“Kami bukan buruh, kami mitra mandiri. Kami menolak regulasi yang memaksa pengemudi masuk dalam sistem kerja subordinatif. Sudah cukup kami diam, sekarang kami bicara,” tegas jenderal lapangan URC, Achsanul Solihin dalam pernyataan sikapnya, Rabu, 16 Juli 2025.
Achsanul mengklaim, pernyataan sikap tersebut dikeluarkan setelah URC mendengar aspirasi pengemudi ojol dari berbagai kalangan dan wilayah.
Ada tiga sikap yang dikeluarkan URC yang dilabeli sebagai "Tritura URC" atau tiga tuntutan rakyat aspal. Pertama, menolak status pengemudi ojol menjadi buruh atau pekerja.
"Kami bukan karyawan, bukan staf kantor. Kami adalah mitra mandiri yang punya hak mengatur jam kerja dan menentukan ritmen hidup kami sendiri. Ketika sistem ingin menempatkan kami sebagai buruh, maka kemerdekaan kami sebagai pengemudi hilang," jelasnya.
Kedua, menolak opini potongan 10 persen. URC menilai skema potongan 20 persen sudah diterapkan selama bertahun-tahun dan tidak dipermasalahkan pengemudi.
Kami tidak pernah mengajukan tuntutan seperti itu (potongan 10 persen). Ojol dan aplikator harus sama-sama hidup karena kami saling membutuhkan. Apabila aturan membunuh aplikator, sama saja membunuh ojol," tegasnya.
Achsanul mengingatkan agar ojol tidak digunakan demi kepentingan politik kelompok tertentu.
"Suara pengemudi asli harusnya datang dari jalanan, bukan dari ruang rapat," kata Achsanul.
Tuntutan ketiga, URC meminta Presiden Prabowo Subianto mengeluarkan peraturan perundang-undangan (Perppu) untuk ojol.

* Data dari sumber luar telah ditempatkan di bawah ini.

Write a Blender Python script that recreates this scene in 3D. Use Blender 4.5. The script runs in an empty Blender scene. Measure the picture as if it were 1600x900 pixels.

Perppu tersebut penting agar ojol memiliki payung hukum yang tegas.
"Sudah terlalu lama ojol dibiarkan berjalan tanpa payung hukum yang tegas," pungkasnya.
Tritura URC ini juga akan disampaikan dalam aksi turun ke jalan bertajuk "Aksi 177" pada Kamis, 17 Juli 2025 besok. Rencananya, mereka akan berkumpul di Lapangan Banteng dan bergerak ke area Patung Arjuna Wiwaha atau Patung Kuda, Jakarta Pusat.